The One And Only




Hi dad.

      Remember the picture? The first day where I'm bound to make the growth of your grey hairs go hay wire-ly...cool. *giggles* And where I was waaay shorter than you?  

      Dad, here I am, miles away from you and 13 years older the one in the picture. And looks like it is 12am. And you know what day is today kan? I know the text I sent you arrived safely in your inbox. Because I chocked on your reply. Well, watching Timothy Green the movie beforehand menyumbang to it as well. Oh, I mean every little words I wrote down there. I love you, dad. I really do.  

      I remember till this day that you are my hero, dad. Was, still am and I'm pretty sure will always be. The hero who sneaked a bottle of milk for me each morning until I was 6 years old before sending me to kindergarten. Then when I hit the age of sekolah rendah and sekolah menengah, you, the hero will always be there, fetching me or just greeting me with your calm self at home while hanging around the television. 

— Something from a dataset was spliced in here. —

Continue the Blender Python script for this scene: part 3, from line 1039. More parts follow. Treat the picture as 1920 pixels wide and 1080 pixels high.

      Dad, remember that part of time when I was growing up, troubles hit me from every kind of possible angles and I kinda lost my way? I must say thank you. Thank you for listening to my grumbles and frustrations. Thank you for not interrupting while I do so. Thank you for showering me with understanding. Thank you for the timely response. And of course, thank you for giving me the words of wisdom that comfort me and also giving me the courage to handle it with a smile. Doing so, you also reminded me time and time again to not to lose hope or to be too sad because you always say Allah will always be with me. How calmed I would be every single time I heard that...you know that don't you, dad?

      Then, now. Yes, when I am now in my 20's. Unbelievable, you are still here by my side when I need you. I know you trust me enough to step into the world on my own but with you being you, you still wanna be by my side just to look out for my back. Take the the driving licence thingy for example. You trust me enough to let me drive but if only you are right beside me, making sure everything is okay. I know that's one of the ways to show me that you care. 

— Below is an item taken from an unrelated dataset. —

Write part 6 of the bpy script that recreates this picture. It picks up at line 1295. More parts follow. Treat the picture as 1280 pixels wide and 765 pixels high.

      Do you know that when every time I look into the mirror, I see you? You influenced me so much to be who I am right now. I couldn't be less proud of the fact. We could not be much more alike emotionally, dad. Bah, most of things lah I am like you. Like what mom always say, I am daddy's girl. Physically? Can't say. Because let's face the fact dad, you are shorter than me now. Hehehe.

      To see you with mom, well, that's the icing on top. You are caring, gentle, romantic, funny, ruggedly handsome...a package for beloved mom. Thank you too for all the love you pour for her. How I wish one day I could have someone who is just like you to be my...ehem. And then you will know your little girl is well taken care of kan? Okay, sorry, ter-berangan. :p

      The reason I wrote all this down? Well, not all actually. There is so much thing I wanna let you know but things in my head kinda unsorted. So this is all that I could come up. I hope you get the jizz of it. I just hope when you are all alone and missing me (i know you always do. jangan malu nak mengaku ye pa. hahaha), come back to this post,  read it again and again, and know that your little girl is really really reallyyy proud to have you as her daddy. I couldn't dream of for a better dad. Again, I love you with all my heart, dad. May Allah loves you here and hereafter as much as you love me or maybe more! I hope one day all of us could be in Jannah, happily ever after. Amin ya robb. HUGS! KISSES! 

Love, 
Your little girl. 

Hisham bin Haron, a great dad, friend, motivator, hero and so, so, sooo much more! 

My life's goal would be to make you feel proud of having me as your daughter.


To all dads who have passed away, let's recite al-fatihah shall we? Al-fatihah. 
Ladies, let's show how truly we love our dads by being a great muslimah. 
Save our dads from all the troubles by getting ourselves out of troubles. Smile.